The villain of the not very good disaster-movie spoof The Big Bus (1976) is nicknamed "Ironman", and he's star actor José Ferrer in a prop iron lung for some reason; honestly I wasn't paying that close attention, so if there's some good explanation I missed it. But the mere "Ironman" name is a reminder that there have been lots of "iron men" in popular culture. The nickname is an obvious one, and therefore a powerful one. Who wouldn't want to be tough and hard as steel?
Well, at least one of those iron men, namely Tetsuo the salaryman from Tsukamoto Shinya's 1989 horror film Tetsuo: The Iron Man, supplies us with some kind of answer: squishy human bodies and cold hard metal are two very different things, and when the first of these things becomes more like the second of these things the results are bound to be horrific. Human bodies are, apart from their skeletons and a few other hard structural parts, gooey and wet and fluid, and that's actually a strength in some ways. Fluidity implies the ability to change and adapt to different circumstances, the way that fluids can assume the shape of any container. Metals are crystalline and permanent things, and when they change the change usually implies some sort of breakdown. Most of the changes of metals used for constructive purposes are destructive changes: corrosion, metal fatigue, parasitical reactions with adjoining materials, and the like. Metal and flesh are so unalike that they can get along (so far) only in certain ways, rigidly constrained. Blurring the boundaries between the two is apt to go badly awry.

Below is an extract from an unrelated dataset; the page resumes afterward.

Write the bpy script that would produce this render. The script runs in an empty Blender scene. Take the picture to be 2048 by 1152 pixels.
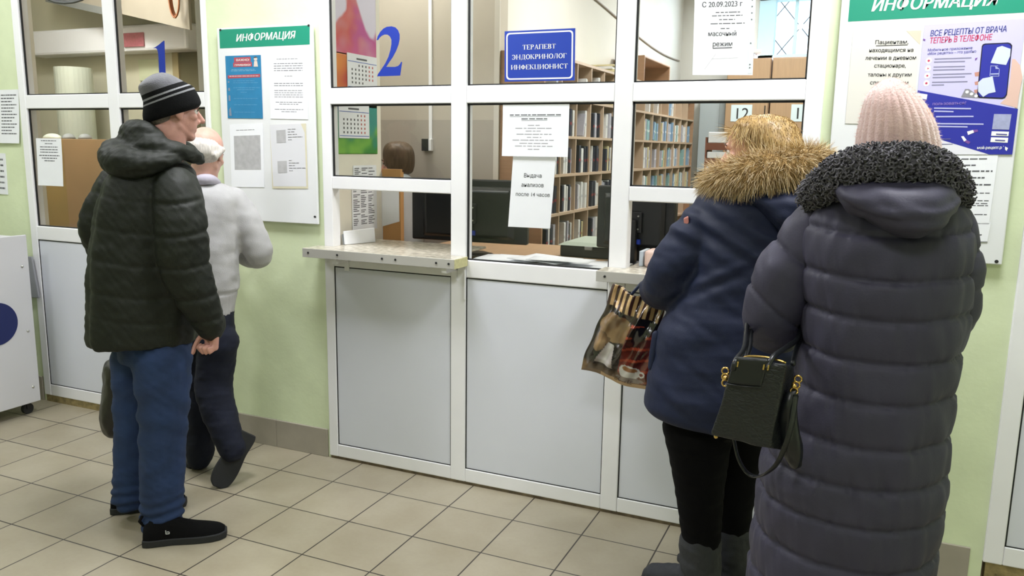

But how did the boundaries get blurred? In Tetsuo: The Iron Man it happens because a salaryman runs over a man with a metal fetish (played by the director!) in his car. The automobile confers a kind of protective anonymity to the person who commits a crime in their car: it's like The Car did the crime, and the driver is simply along for the ride. The crime can now be imagined as something cold and impersonal, a collision between squishy organic life and unyielding metal, with an inevitable result. Tough luck huh? But the Tetsuo movie suggests there's a horrific spiritual cost for allowing oneself to feel protected by the unyielding and inevitable nature of metals and machinery. By some odd coincidence a different Tetsuo has a similar lesson to teach about trying to merge oneself with cold hard metal.
Marvel's "Iron Man" is immensely popular and well-promoted these days, undoubtedly because there's tremendous fundamental power in the idea that a faulty human being can somehow make himself into iron, and thereby renew himself and become powerful. I don't like Marvel's "Iron Man" but I will say only this about him: having him collide with the real-life Elon Musk has been a disaster, and a disaster curiously akin to what happens to the salaryman in Tetsuo: The Iron Man.